Gottlieb Daimler famously invented one of the first cars here in his garden in 1886. It is now home to Daimler and Porsche and Bosch, the world’s biggest car-part maker. Roughly one in five jobs in the region depends on the industry. School classes flock to the Daimler museum. Concert lovers attend performances at the Porsche arena. Once a year, Formula 1 drivers meet locals at the “Stars in Cars” festival. The vast majority of taxis in the city are Mercedeses — fueled by diesel.
But Stuttgart, nestled in a basin framed by vineyards and forested hills, also has a long tradition of hiking clubs and solar panels on its rooftops. The city has a Green mayor, who drives an electric car, and has been governed by a coalition led by the Greens since 2011. It also has a vibrant local environmental movement, which has been protesting a multiyear, multibillion euro project in the heart of the city to move the main train station underground.
Outraged at the sprawling and polluting building site, known as “Stuttgart 21,” residents have been demonstrating every Monday for seven years.
Wolfgang Nieke, left, a union official, talked with workers on the production line at Daimler on Monday. Credit Gordon Welters for The New York Times
This week, on the eve of the diesel ruling, as air pollution measurements reached twice the level permitted under European standards, the 406th protest took place.

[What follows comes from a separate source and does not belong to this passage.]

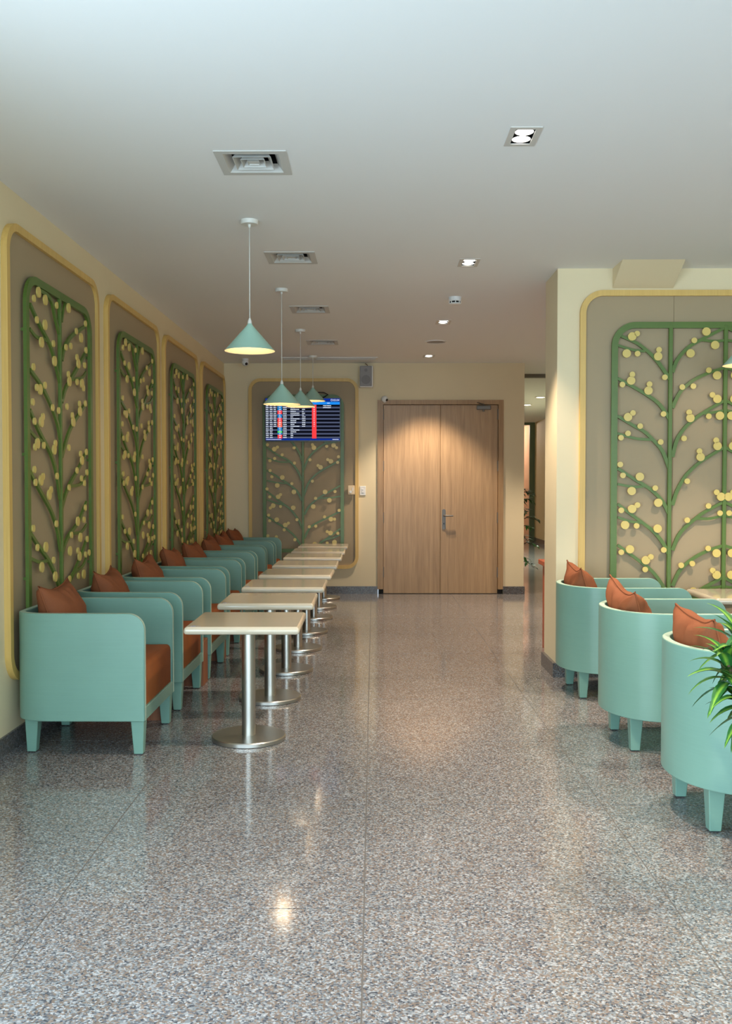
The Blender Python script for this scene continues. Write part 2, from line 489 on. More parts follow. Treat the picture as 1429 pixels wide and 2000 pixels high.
# corridor beyond the right end of the back wall
structure(bx('wall_corridor_left', 0.86, 0.98, WB + 0.18, 26, 0, CZ, M_WALL), 'cream corridor wall')
structure(bx('wall_corridor_right', 3.88, 4.0, PY + PT, 23.05, 0, CZ, M_WALL), 'cream wall along the far corridor')
structure(bx('baseboard_corridor', 3.868, 3.88, PY + PT, 23.05, 0, 0.1, M_GRANB), 'granite skirting of the far corridor')
structure(bx('trim_2', BE - 0.9, 3.88, 12.98, 13.08, CZ - 0.045, CZ, plain('grey_trim', srgb(120, 116, 104), 0.6)), 'slim grey bar across the corridor ceiling')
structure(bx('wall_far', 0.98, 4.0, 25.6, 25.7, 0, CZ, M_PINK), 'peach wall beyond the corridor opening')
structure(bx('wall_far_return', 3.88, 4.0, 23.05, 25.6, 0, CZ, M_PINK), 'peach side wall beyond the opening')
dr = structure(empty('door_2', (0, 23.0, 0)), 'dark green framed opening at the corridor end')
bx('jamb', 3.755, 3.88, -0.04, 0.04, 0, 2.80, M_GREENF, dr, 0.004)
bx('jamb', 1.9, 2.02, -0.04, 0.04, 0, 2.80, M_GREENF, dr, 0.004)
bx('lintel', 1.9, 3.88, -0.04, 0.04, 2.80, 2.86, M_GREENF, dr, 0.004)
structure(bx('wall_far_pier', 0.98, 1.9, 22.94, 23.06, 0, CZ, M_WALL), 'cream pier at the corridor end')

# double door
dw = structure(empty('door_1', (0, WB, 0)), 'light oak double door with steel lever handle')
bm = bmesh.new()
box(bm, DX0, DX0 + 0.07, -0.02, 0.16, 0.06, DZ); box(bm, DX1 - 0.063, DX1, -0.02, 0.16, 0.06, DZ); box(bm, DX0 + 0.07, DX1 - 0.063, -0.02, 0.16, DZ - 0.055, DZ)
mesh_obj('door_frame', bm, M_DOORF, dw)
bm = bmesh.new()
box(bm, DX0 + 0.015, DX0 + 0.07, -0.005, 0.16, 0, 0.06); box(bm, DX1 - 0.063, DX1 - 0.015, -0.005, 0.16, 0, 0.06)
mesh_obj('frame_foot', bm, M_DARK, dw)
bx('door_backing', DX0 + 0.03, DX1 - 0.03, 0.10, 0.16, 0.0, DZ - 0.03, M_DARK, dw)
mid = 0.830
for (x0, x1, hx) in ((DX0 + 0.074, mid - 0.0015, DX0 + 0.072), (mid + 0.0015, DX1 - 0.067, DX1 - 0.065)):
    lf = bx('door_leaf', x0, x1, 0.012, 0.055, 0.006, DZ - 0.06, M_DOOR, dw, 0.002, 1)
    for hz in (0.27, 0.95, 1.59, 2.23):
        bm = bmesh.new()
        lathe(bm, [(0.009, -0.065), (0.009, 0.065)], 10, (hx, 0.006, hz))
        for q in (-0.022, 0.022): lathe(bm, [(0.0098, q - 0.002), (0.0098, q + 0.002)], 10, (hx, 0.006, hz))
        mesh_obj('hinge', bm, M_HW, lf)
hb = bmesh.new()
plate(hb, rounded_rect(0.852, 0.896, 0.80, 1.055, 0.02), 0.004, 0.013)
hd = mesh_obj('handle_plate', hb, M_HW, dw)
bm = bmesh.new()
tube(bm, [(0.874, 0.006, 0.975), (0.874, -0.045, 0.975), (0.882, -0.055, 0.975), (0.90, -0.058, 0.975), (0.985, -0.056, 0.975)], 0.0095, 10)
mesh_obj('lever', bm, M_HW, hd)
bm = bmesh.new(); tube(bm, [(0.874, 0.005, 0.875), (0.874, -0.004, 0.875)], 0.010, 12); mesh_obj('keyhole', bm, M_BLACK, hd)
cl = bx('door_closer', 1.275, 1.45, -0.03, 0.012, 2.285, 2.335, M_HW, dw, 0.008)
bm = bmesh.new()
tube(bm, [(1.36, -0.015, 2.335), (1.36, -0.02, 2.35), (1.30, -0.12, 2.355), (1.285, -0.022, 2.37)], 0.008, 6)
mesh_obj('closer_arm', bm, M_HW, cl)
bm = bmesh.new(); lathe(bm, [(0.012, 0), (0.014, 0.025)], 10, (1.36, -0.01, 2.262)); mesh_obj('closer_valve', bm, M_HW, cl)

# lattice layout: branch paths and disc centres (metres from the stem, height above floor)
RIGHT_BRANCHES = [[(-0.005,2.088),(-0.074,2.189),(-0.121,2.244),(-0.176,2.294),(-0.241,2.34),(-0.342,2.386)],[(-0.176,2.281),(-0.259,2.29),(-0.367,2.322)],[(0.002,1.804),(-0.072,1.91),(-0.146,1.969),(-0.238,2.024),(-0.365,2.093)],[(0.001,1.459),(-0.051,1.588),(-0.116,1.666),(-0.181,1.726),(-0.255,1.767),(-0.363,1.832)],[(-0.116,1.668),(-0.235,1.676),(-0.363,1.712)],[(0.013,2.134),(0.044,2.216),(0.09,2.276),(0.135,2.317),(0.217,2.363),(0.367,2.44)],[(0.217,2.358),(0.3,2.349),(0.373,2.355)],[(0.015,1.887),(0.056,1.978),(0.101,2.033),(0.174,2.088),(0.274,2.134),(0.375,2.166)],[(0.018,1.547),(0.049,1.666),(0.095,1.74),(0.14,1.786),(0.222,1.85),(0.377,1.941)],[(0.231,1.85),(0.314,1.859),(0.378,1.873)],[(0.004,1.142),(-0.048,1.239),(-0.113,1.308),(-0.178,1.354),(-0.233,1.386),(-0.361,1.469)],[(-0.168,1.345),(-0.251,1.34),(-0.36,1.359)],[(0.006,0.855),(-0.045,0.953),(-0.111,1.031),(-0.175,1.082),(-0.25,1.137),(-0.359,1.22)],[(-0.194,1.089),(-0.277,1.1),(-0.358,1.128)],[(-0.015,0.601),(-0.033,0.638),(-0.09,0.721),(-0.145,0.777),(-0.229,0.841),(-0.357,0.934)],[(0.021,1.211),(0.053,1.313),(0.098,1.396),(0.134,1.442),(0.216,1.515),(0.38,1.618)],[(0.024,0.897),(0.065,0.999),(0.119,1.064),(0.183,1.119),(0.247,1.165),(0.384,1.239)],[(0.192,1.119),(0.284,1.119),(0.385,1.142)],[(0.026,0.647),(0.067,0.74),(0.113,0.795),(0.186,0.851),(0.277,0.897),(0.388,0.934)],[(0.029,0.387),(0.078,0.499),(0.152,0.573),(0.234,0.629),(0.317,0.675),(0.39,0.717)],[(0.262,0.636),(0.326,0.638),(0.391,0.649)]]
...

Braving subzero temperatures, Mr. Resch, the man who filed the driving ban lawsuit, addressed a small but noisy crowd.
“In Baden-Württemberg it’s not the people who decide,” he shouted to loud cheers, “it’s the car industry!”

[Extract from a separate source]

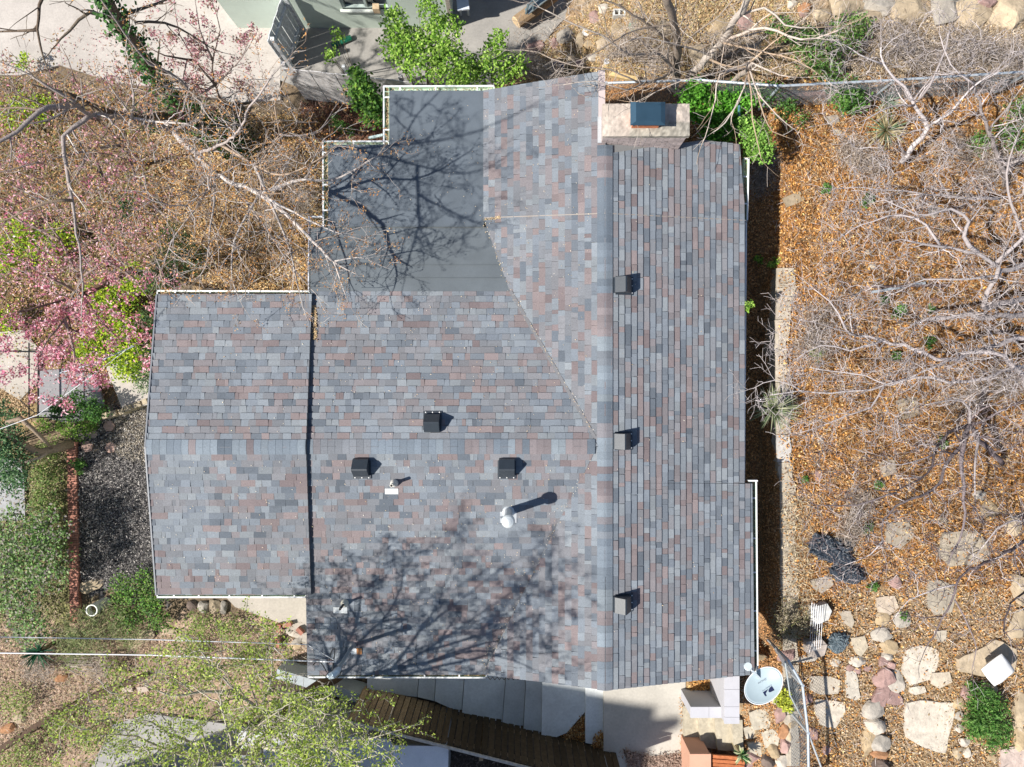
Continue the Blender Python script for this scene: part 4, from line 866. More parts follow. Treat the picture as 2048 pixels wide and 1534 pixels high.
# ---- rocks
RC = dict(pink=(.38, .25, .225), tan=(.42, .32, .20), grey=(.37, .335, .29), white=(.50, .45, .385), rust=(.40, .21, .11), dark=(.17, .13, .11), buff=(.45, .36, .25))
ROCKS = [  # x y sx sy h colour rot label  (px sizes)
 (1715, 1322, 36, 24, .2, 'white', .1, 'pale oblong rock at the top of the narrow flagstone'), (1698, 1336, 14, 14, .12, 'pink', 0, 'small pink rock above the narrow upright flagstone'),
 (1713, 1340, 20, 12, .1, 'pink', .2, 'flat pink pebble in the short row above the narrow flagstone'), (1737, 1338, 22, 14, .12, 'pink', .4, 'pink rock at the right end of the short pebble row'),
 (1766, 1320, 22, 30, .25, 'pink', .3, 'wine pink rock in the middle of the rubble row'), (1781, 1331, 16, 24, .2, 'pink', -.2, 'pale pink rock touching the wine pink one'),
 (1775, 1312, 28, 24, .22, 'white', -.4, 'curved whitish rock above the wine pink one'), (1778, 1292, 36, 36, .28, 'tan', 0, 'rounded tan boulder in the upper rubble row'),
 (1764, 1268, 40, 34, .25, 'white', .3, 'cream boulder at the top of the rubble row'), (1766, 1238, 34, 30, .2, 'tan', .2, 'tan rock on the left above the rubble row'), (1805, 1238, 34, 34, .22, 'grey', .4, 'tilted light grey stone right of the rubble row top'),
 (1768, 1355, 44, 48, .32, 'pink', .1, 'big flat topped pinkish boulder in the rubble row'), (1790, 1362, 40, 50, .22, 'white', .4, 'cream slab like boulder beside the flat topped one'), (1762, 1392, 40, 40, .3, 'pink', 0, 'pinkish boulder low in the rubble row'), (1786, 1398, 42, 30, .22, 'pink', .3, 'dusty pink rock right of the lower rubble row'),
 (1745, 1420, 46, 44, .4, 'grey', .2, 'large rough grey white boulder heading the lower wall of rocks'), (1752, 1452, 44, 40, .4, 'white', .1, 'cracked whitish boulder second in the lower wall of rocks'), (1760, 1484, 42, 36, .4, 'grey', -.1, 'grey boulder with a flat top in the lower wall of rocks'), (1762, 1506, 40, 22, .35, 'rust', 0, 'rusty brown rock wedged in the lower wall of rocks'), (1762, 1530, 44, 26, .35, 'dark', .1, 'dark brown rock at the bottom of the wall of rocks'), (1738, 1480, 28, 60, .3, 'tan', .1, 'long tan rock on the left side of the lower wall of rocks'),
 (1560, 1425, 24, 46, .3, 'pink', .3, 'pink boulder below the yellow green succulent'), (1567, 1462, 20, 38, .28, 'rust', .25, 'rust coloured long boulder between two pink ones'), (1570, 1492, 22, 34, .28, 'pink', .1, 'lower pink boulder beside the leaning fence'), (1563, 1522, 26, 28, .25, 'white', 0, 'pale rock at the bottom edge beside the leaning fence'), (1583, 1448, 26, 16, .2, 'tan', -.6, 'wedge shaped tan rock by the leaning fence'), (1578, 1472, 14, 22, .2, 'buff', .2, 'small buff rock beside the rust coloured boulder'), (1550, 1400, 16, 24, .2, 'white', .4, 'whitish rock right under the satellite dish'),
 (1615, 1397, 20, 26, .2, 'pink', .2, 'pink rock right of the leaning fence post'), (1628, 1468, 22, 26, .2, 'pink', -.2, 'split pink rock right of the lower fence post'), (1653, 1500, 20, 18, .18, 'pink', 0, 'brownish pink rock under the square flagstone'),
 (1575, 1310, 40, 30, .25, 'pink', -.2, 'brownish pink boulder just above the fence corner'), (1520, 1315, 34, 16, .2, 'tan', -.1, 'yellowish tan rock between dish and roof gutter'), (1615, 1315, 46, 18, .2, 'white', -.2, 'long whitish rock below the rod rack'), (1672, 1325, 24, 14, .15, 'white', -.3, 'thin white rock right of the rod rack'),
 (1975, 1380, 34, 34, .28, 'buff', .3, 'round buff rock below the white sack'), (1932, 1385, 28, 26, .2, 'pink', .5, 'pinkish pale rock above the green shrub'), (1916, 1408, 24, 24, .2, 'tan', 0, 'tan rock left of the green shrub top'), (1918, 1432, 20, 20, .18, 'grey', .3, 'greyish rock halfway along the green shrub'), (1919, 1455, 20, 18, .18, 'white', .1, 'white rock left of the green shrub middle'), (1930, 1484, 20, 20, .18, 'white', .6, 'whitish rock left of the green shrub foot'), (1915, 1505, 26, 22, .2, 'buff', 0, 'buff rock below the largest flagstone'), (1935, 1506, 18, 20, .16, 'white', .4, 'small white rock beside the buff one'),
 (2035, 1250, 40, 60, .4, 'buff', .2, 'big buff boulder at the right edge above the sack'), (2042, 1180, 40, 70, .4, 'buff', -.1, 'tall buff boulder at the right edge in the twigs'), (2040, 1420, 30, 80, .35, 'buff', .1, 'long buff boulder at the right edge beside the green shrub'), (2040, 1480, 34, 50, .3, 'tan', 0, 'tan boulder at the right edge near the bottom corner'), (1985, 1515, 24, 16, .12, 'tan', .4, 'small square tan stone near the bottom right corner'),
 (1790, 1165, 30, 24, .2, 'pink', 0, 'pink rock among the twigs above the rubble row'), (1638, 950, 16, 26, .1, 'pink', 0, 'small dark pink stone in the litter right of the wall'), (1885, 1040, 26, 18, .15, 'buff', .1, 'buff stone under the fine twigs near the branch'), (1980, 1020, 40, 34, .2, 'tan', .3, 'tan boulder near the right edge above the flagstones'), (1960, 990, 30, 20, .2, 'grey', 0, 'grey stone near the right edge under twigs'), (2030, 1050, 30, 40, .3, 'buff', .2, 'buff boulder touching the right edge'),
 (1640, 882, 14, 14, .1, 'white', 0, 'small round pale stone right of the wall by the yucca'), (1770, 325, 14, 12, .1, 'white', .3, 'small pinkish white stone below the cut branch'), (1733, 575, 14, 12, .1, 'pink', 0, 'small pink stone by the pale metal bar'), (1870, 600, 24, 14, .12, 'pink', .2, 'dusty pink stone right of the pale metal bar'), (1749, 654, 16, 10, .1, 'white', 0, 'small whitish stone in the litter centre'), (1738, 505, 16, 10, .1, 'white', .4, 'pale stone in the litter above the metal bar'), (1745, 532, 16, 12, .1, 'white', -.3, 'second pale stone just above the metal bar'), (1675, 265, 20, 14, .12, 'white', 0, 'light stone near the small grey slab'), (1795, 205, 24, 18, .15, 'white', .1, 'white stone under the top fence rail'), (1868, 425, 22, 26, .15, 'white', .2, 'light grey stone amid upper branches'),
 (1490, 40, 46, 40, .35, 'pink', .2, 'pinkish boulder among the twigs at the top'), (1440, 60, 50, 40, .35, 'tan', .1, 'large tan boulder behind the chimney tree'), (1400, 110, 60, 44, .35, 'buff', .2, 'buff boulder between the two chimney tree trunks'), (1330, 60, 50, 36, .3, 'buff', 0, 'buff boulder left of the chimney tree trunk'), (1300, 100, 36, 26, .25, 'tan', .3, 'tan boulder above the short yellow plank'), (1190, 35, 30, 26, .25, 'pink', .2, 'pinkish rock in the pile near the cinder block'), (1210, 15, 24, 20, .2, 'white', 0, 'small pale rock at the very top of the pile'),
 (1130, 72, 42, 30, .3, 'grey', -.2, 'speckled grey boulder above the blue bucket'), (1160, 82, 22, 34, .3, 'buff', .3, 'upright buff rock beside the speckled grey boulder'), (1110, 85, 20, 22, .2, 'pink', 0, 'brown pink rock left of the speckled boulder'), (1078, 90, 30, 24, .25, 'pink', .2, 'rosy pink rock at the edge of the terrace'), (1062, 102, 24, 26, .25, 'pink', .5, 'mauve pink rock left of the rosy one'), (1055, 112, 12, 14, .15, 'white', 0, 'small pale rock at the left end of the rock row'), (1145, 118, 26, 22, .2, 'buff', .4, 'cream yellow rock right of the blue bucket'), (1162, 128, 26, 20, .2, 'pink', .1, 'pale pink rock next to the cream yellow one'), (1190, 115, 34, 18, .2, 'white', -.1, 'flat whitish rock above the gable peak'), (1180, 92, 30, 20, .2, 'tan', .2, 'tan rock in the middle of the rock pile'), (1210, 88, 34, 22, .2, 'buff', -.3, 'buff rock on the right of the rock pile'), (1240, 60, 40, 28, .25, 'tan', .2, 'tan boulder below the cinder block'),
 (1610, 15, 30, 22, .25, 'rust', -.3, 'rust orange rock at the top edge'), (1585, 8, 24, 18, .2, 'white', 0, 'whitish rock left of the rust orange one'), (1605, 30, 16, 14, .15, 'pink', 0, 'small pink rock below the rust orange one'), (1640, 30, 40, 26, .3, 'buff', .2, 'buff rock in the stone bank right of the rust orange one'),
 (1690, 12, 60, 44, .5, 'buff', .3, 'wide buff block of the stone bank at the top edge'), (1755, 8, 60, 40, .5, 'grey', -.2, 'grey buff block of the stone bank'), (1740, 35, 60, 24, .4, 'buff', -.3, 'low buff block under the grey one'), (1815, 22, 70, 40, .5, 'buff', .1, 'large cream block of the stone bank'), (1890, 15, 50, 60, .5, 'grey', 0, 'square greyish block of the stone bank'), (1950, 20, 60, 50, .5, 'buff', .2, 'cream block of the stone bank near the right corner'), (2020, 25, 60, 60, .5, 'buff', -.1, 'last cream block of the stone bank in the corner'), (1960, 10, 40, 18, .55, 'pink', 0, 'pink stone on top of the bank near the corner'),
 (280, 1278, 64, 30, .3, 'buff', -.3, 'large pale ribbed boulder between the two overhead cables'), (245, 1290, 26, 18, .2, 'tan', 0, 'orange tan rock left of the ribbed boulder'), (365, 1277, 32, 14, .15, 'white', -.1, 'flat white stone right of the ribbed boulder'), (340, 1262, 40, 16, .15, 'buff', .3, 'buff stone above the flat white one'), (408, 1215, 26, 26, .3, 'grey', .2, 'grey rock under the lower left gutter'), (430, 1214, 26, 26, .3, 'buff', 0, 'mossy buff rock next to it under the gutter'), (382, 1210, 22, 22, .25, 'dark', 0, 'dark rock at the left of the rocks under the gutter'), (447, 1216, 18, 28, .25, 'grey', .1, 'thin grey rock at the right of the rocks under the gutter'),
 (175, 1172, 50, 26, .2, 'buff', -.3, 'cream rock beside the brick edging'), (275, 1170, 32, 12, .15, 'tan', 0, 'tan rock at the foot of the mulch bed'), (172, 1335, 30, 14, .2, 'tan', .1, 'round stump like tan rock below the cables'), (128, 1333, 15, 15, .3, 'buff', 0, 'small round buff stone standing in dry grass'), (122, 1358, 26, 16, .2, 'rust', -.2, 'orange rock below the round buff stone'), (40, 1437, 28, 20, .2, 'buff', .1, 'buff rock at the lower left'), (18, 1456, 34, 20, .2, 'rust', -.3, 'orange brown rock at the left edge'), (182, 1348, 20, 14, .2, 'tan', 0, 'small tan rock near the stump like one'),
 (590, 1268, 26, 14, .2, 'white', .2, 'white rubble stone beside the wall of the house corner'), (596, 1282, 24, 14, .2, 'grey', -.2, 'grey rubble stone between house and path'), (578, 1262, 18, 14, .15, 'white', .1, 'small pale rubble stone at the path end'), (594, 1279, 0, 0, 0, None, 0, ''), (593, 1290, 24, 16, .15, 'tan', 0, 'round tan stone at the house corner'),
 (1530, 1452, 0, 0, 0, None, 0, ''), (1502, 1512, 40, 26, .3, 'pink', .1, 'brown pink rock at the bottom edge left of the fence'), (1535, 1522, 36, 22, .3, 'dark', .2, 'dark rock in the shade at the bottom edge'), (1490, 1528, 30, 20, .3, 'pink', 0, 'rosy rock beside the rust red box'), (1548, 1502, 24, 30, .25, 'tan', .2, 'shaded tan rock left of the lower pink boulder')]
for i, (x, y, sx, sy, h, cn, rot, lb) in enumerate(ROCKS):
    if not cn: continue
    h *= .72; sx, sy = (sx*1.3, sy*1.35) if (y < 50 and x > 1650) else (sx, sy); c = Wg(x, y, h*.2); k = (CAMZ-c[2])/F; mb = MB(); rr = random.Random(i)
    rock_mesh(mb, c, (sx*k, sy*k, h), np.array(RC[cn])*rr.uniform(.85, 1.1), i+40, sub=3, rot=-rot, rough=.28)
    single(mb, 'rock', 'stone', lb, 'rock', 'loose rocks and boulders')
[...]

The state’s transport minister, Winfried Hermann of the Greens, says he sympathizes. Whenever politicians demand action on automobile emissions, he said, a familiar pattern is repeated. “We say, clean up your technology, they say it is impossible,” he said.
Mr. Hermann has been increasing suburban train services and bus lines to fight pollution and also wants to create a 7,000-kilometer network of bike paths. But he knows it is an uphill battle.

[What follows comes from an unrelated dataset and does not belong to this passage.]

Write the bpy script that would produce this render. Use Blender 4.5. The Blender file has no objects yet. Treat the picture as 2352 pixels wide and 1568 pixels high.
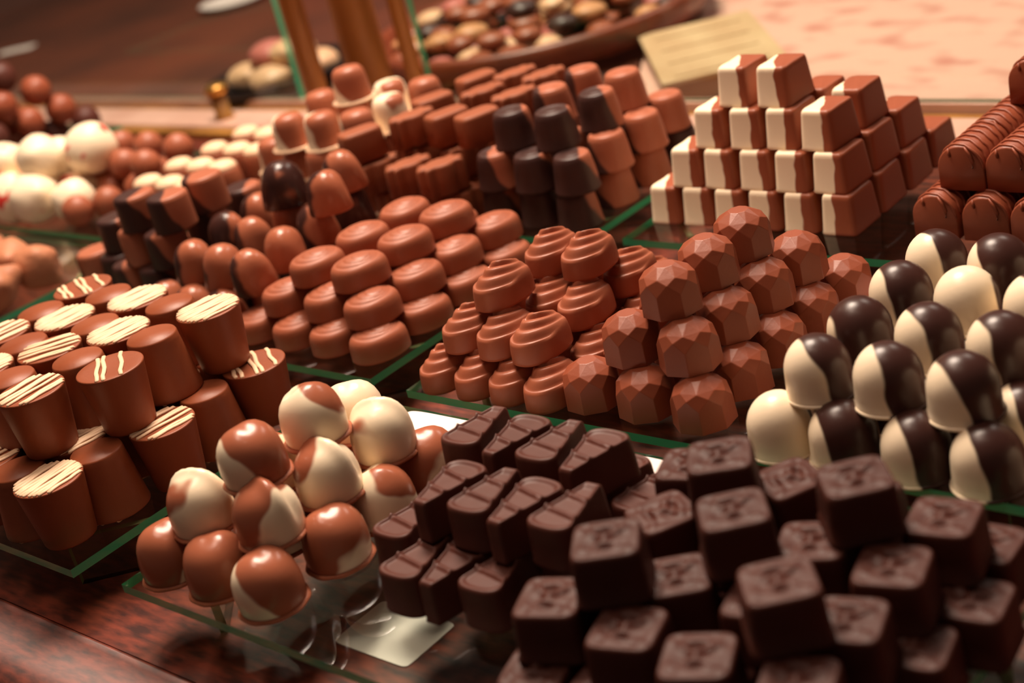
import bpy, bmesh, math, random
from mathutils import Vector, Matrix
random.seed(7)
S = bpy.context.scene
C = S.collection
PI = math.pi
# ------------------------------------------------------------------ camera
PITCH, ROLL, YAW, FPX = 0.414437, -0.252325, -0.808619, 3431.0
cp, sp = math.cos(PITCH), math.sin(PITCH)
fwd = Vector((math.sin(YAW)*cp, math.cos(YAW)*cp, -sp))
rt = fwd.cross(Vector((0, 0, 1))).normalized()
up = rt.cross(fwd)
r2 = math.cos(ROLL)*rt + math.sin(ROLL)*up
u2 = -math.sin(ROLL)*rt + math.cos(ROLL)*up
cam_d = bpy.data.cameras.new('camera')
cam = bpy.data.objects.new('camera', cam_d); C.objects.link(cam)
m = Matrix((( r2.x, u2.x, -fwd.x, 0), (r2.y, u2.y, -fwd.y, 0), (r2.z, u2.z, -fwd.z, 0.36), (0, 0, 0, 1)))
cam.matrix_world = m
cam_d.sensor_width = 36.0
cam_d.lens = FPX/2352*36.0
cam_d.clip_start = 0.02
cam_d.dof.use_dof = True
cam_d.dof.focus_distance = 0.725
cam_d.dof.aperture_fstop = cam_d.lens/7.9
S.camera = cam
# ------------------------------------------------------------------ world, lights, exposure
S.view_settings.view_transform = 'Standard'
S.view_settings.look = 'None'
S.view_settings.exposure = 0.0
S.view_settings.gamma = 1.0
S.view_settings.use_curve_mapping = False
W = bpy.data.worlds.new('world'); S.world = W; W.use_nodes = True
W.node_tree.nodes['Background'].inputs[0].default_value = (1.0, 0.72, 0.58, 1)
W.node_tree.nodes['Background'].inputs[1].default_value = 0.07
def area(name, loc, target, sx, sy, power, col):
    d = bpy.data.lights.new(name, 'AREA'); d.shape = 'RECTANGLE'; d.size = sx; d.size_y = sy
    d.energy = power; d.color = col
    o = bpy.data.objects.new(name, d); C.objects.link(o); o.location = loc
    o.rotation_euler = (Vector(target)-Vector(loc)).to_track_quat('-Z', 'Y').to_euler()
    return o
area('overhead_light', (-0.95, 0.95, 1.45), (-0.62, 0.55, 0.0), 0.5, 0.5, 43, (1.0, 0.81, 0.65))
area('overhead_light', (-0.75, 0.35, 1.5), (-0.65, 0.5, 0.0), 0.5, 0.3, 6.5, (1.0, 0.74, 0.58))  # unseen front fill, brightens the sides facing the camera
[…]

“The people who make cars want to drive them, too,” he said. “It’s professional pride. To a certain extent, it is identity.”
A short journey from the city center, in one of the many Daimler factories dotted around Stuttgart, Andreas Klatt, a machinist who has worked for Daimler for almost four decades, proudly showed off his company ID badge.
“This gives you special standing, it gives you respect,” he said, describing how working for the company has helped him secure bank loans.
This January, the company sold the most cars in its history, Mr. Klatt proudly recounted. Last year, he got a 5,700-euro bonus. This year it might be even more. Mr. Klatt works 35 hours a week, has seven weeks of annual vacation and makes close to 80,000 euros a year.
“Working for Daimler is like winning the lottery,” he said.
Wolfgang Nieke, a member of the powerful IG Metall labor union at Daimler, once worked on the factory floor but is now one of 10 employee representatives on the company’s supervisory board. Workers and bosses fight over pay. But they both oppose a diesel ban.
Demonstrators marched against Stuttgart 21, a railway and urban development project, on Monday. They fear it will worsen pollution. Credit Gordon Welters for The New York Times
“It’s like changing the offside rule in the middle of the soccer match,” Mr. Nieke said. “You can’t do that.”
Some 150,000 people work for Daimler and more than 60,000 of them drive a Mercedes, he said. Daimler employees get a 21.5 percent discount when they buy an in-house brand.
“What about all those who bought a diesel three years ago?” Mr. Nieke asked. “And now you want to tell them that they can’t drive their car?”
Mr. Niess, the retired teacher and environmental activist, has won three court cases against the city for not upholding air quality standards. Once, he owned a diesel-powered car, having bought it after being told it had lower carbon emissions than a regular gas-powered car. “I bought it because they told me it was good for climate change,” he recalled.
“We have all been fooled by the car industry,” he said.
These days, Mr. Niess only bikes in the city. He lives around the corner from Neckartor, long one of the most polluted areas in the country. Stuttgart exceeded safe pollution levels 45 days last year, down from 63 days the year before. But the European Union ceiling is 35 days.
More than a century ago, Mr. Daimler predicted that there would never be more than a million cars in the world. These days, that number passes Neckartor roughly every two weeks.
The mayor of Stuttgart, Fritz Kuhn, says the only way to reconcile the dependence on the car industry for jobs and export revenues is to build clean cars.
“Economic history is littered with examples where protecting today’s jobs destroys tomorrow’s,” he said. Stuttgart knows this first hand: A once-thriving and highly skilled watchmaking industry failed to keep up with modernization and largely died out. The only thing left are the handcrafted cuckoo clocks.
“If Germany wants to continue to dominate the car industry, it needs to become a champion of electric cars and sustainable mobility and autonomous cars,” Mr. Kuhn said.
He drives an electric Smart. Made by Daimler.